Return exactly and only these lines: the first of the listing through the one containing "m.build('tile_lattice', M_TILE, tw)".

——

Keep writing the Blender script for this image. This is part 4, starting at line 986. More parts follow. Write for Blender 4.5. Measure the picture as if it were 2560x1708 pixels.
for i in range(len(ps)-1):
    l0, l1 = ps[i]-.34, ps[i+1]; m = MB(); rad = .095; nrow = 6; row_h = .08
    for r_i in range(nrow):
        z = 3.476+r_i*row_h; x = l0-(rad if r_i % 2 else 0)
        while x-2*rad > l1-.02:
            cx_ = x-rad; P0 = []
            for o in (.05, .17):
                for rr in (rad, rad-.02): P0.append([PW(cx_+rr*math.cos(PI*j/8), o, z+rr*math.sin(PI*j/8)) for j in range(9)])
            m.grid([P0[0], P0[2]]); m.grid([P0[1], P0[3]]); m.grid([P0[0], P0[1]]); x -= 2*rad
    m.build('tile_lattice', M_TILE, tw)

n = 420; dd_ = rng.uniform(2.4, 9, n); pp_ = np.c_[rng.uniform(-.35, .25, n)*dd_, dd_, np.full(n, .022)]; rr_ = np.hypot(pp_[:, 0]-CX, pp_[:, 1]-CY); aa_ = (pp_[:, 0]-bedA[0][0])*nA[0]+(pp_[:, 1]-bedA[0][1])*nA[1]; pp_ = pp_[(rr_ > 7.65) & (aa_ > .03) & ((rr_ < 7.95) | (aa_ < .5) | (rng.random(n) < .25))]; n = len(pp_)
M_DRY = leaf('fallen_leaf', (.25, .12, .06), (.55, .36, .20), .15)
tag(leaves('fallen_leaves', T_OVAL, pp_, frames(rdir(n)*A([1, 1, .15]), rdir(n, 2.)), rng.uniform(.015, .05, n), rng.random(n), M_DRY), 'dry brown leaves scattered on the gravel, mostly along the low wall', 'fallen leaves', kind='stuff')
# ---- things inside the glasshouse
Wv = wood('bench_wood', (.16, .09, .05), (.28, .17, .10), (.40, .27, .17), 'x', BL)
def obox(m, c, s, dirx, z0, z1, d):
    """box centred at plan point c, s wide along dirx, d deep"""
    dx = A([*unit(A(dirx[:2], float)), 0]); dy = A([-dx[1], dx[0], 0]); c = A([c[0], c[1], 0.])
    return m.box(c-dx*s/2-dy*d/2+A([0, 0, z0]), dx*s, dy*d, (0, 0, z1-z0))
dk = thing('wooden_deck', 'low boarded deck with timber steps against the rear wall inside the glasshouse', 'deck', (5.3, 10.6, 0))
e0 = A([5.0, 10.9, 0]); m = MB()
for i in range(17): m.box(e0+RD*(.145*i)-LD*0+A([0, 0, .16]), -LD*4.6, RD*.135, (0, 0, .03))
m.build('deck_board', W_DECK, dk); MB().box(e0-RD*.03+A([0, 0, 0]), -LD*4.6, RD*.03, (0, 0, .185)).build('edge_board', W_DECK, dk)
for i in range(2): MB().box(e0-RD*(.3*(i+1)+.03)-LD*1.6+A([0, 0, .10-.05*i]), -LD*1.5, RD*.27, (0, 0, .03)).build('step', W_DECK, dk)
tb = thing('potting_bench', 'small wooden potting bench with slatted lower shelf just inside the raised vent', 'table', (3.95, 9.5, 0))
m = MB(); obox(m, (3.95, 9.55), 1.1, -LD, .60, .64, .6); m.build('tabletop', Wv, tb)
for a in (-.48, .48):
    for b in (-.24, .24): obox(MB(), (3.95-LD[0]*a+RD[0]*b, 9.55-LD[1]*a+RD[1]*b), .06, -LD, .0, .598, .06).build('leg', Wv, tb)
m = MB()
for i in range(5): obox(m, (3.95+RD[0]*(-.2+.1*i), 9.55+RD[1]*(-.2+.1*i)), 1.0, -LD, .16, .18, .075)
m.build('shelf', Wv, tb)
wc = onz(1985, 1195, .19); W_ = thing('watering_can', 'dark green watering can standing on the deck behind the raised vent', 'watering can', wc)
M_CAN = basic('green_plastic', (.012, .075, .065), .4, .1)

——

▶ Result for this exercise
Keep writing the Blender script for this image. This is part 4, starting at line 986. More parts follow. Write for Blender 4.5. Measure the picture as if it were 2560x1708 pixels.
for i in range(len(ps)-1):
    l0, l1 = ps[i]-.34, ps[i+1]; m = MB(); rad = .095; nrow = 6; row_h = .08
    for r_i in range(nrow):
        z = 3.476+r_i*row_h; x = l0-(rad if r_i % 2 else 0)
        while x-2*rad > l1-.02:
            cx_ = x-rad; P0 = []
            for o in (.05, .17):
                for rr in (rad, rad-.02): P0.append([PW(cx_+rr*math.cos(PI*j/8), o, z+rr*math.sin(PI*j/8)) for j in range(9)])
            m.grid([P0[0], P0[2]]); m.grid([P0[1], P0[3]]); m.grid([P0[0], P0[1]]); x -= 2*rad
    m.build('tile_lattice', M_TILE, tw)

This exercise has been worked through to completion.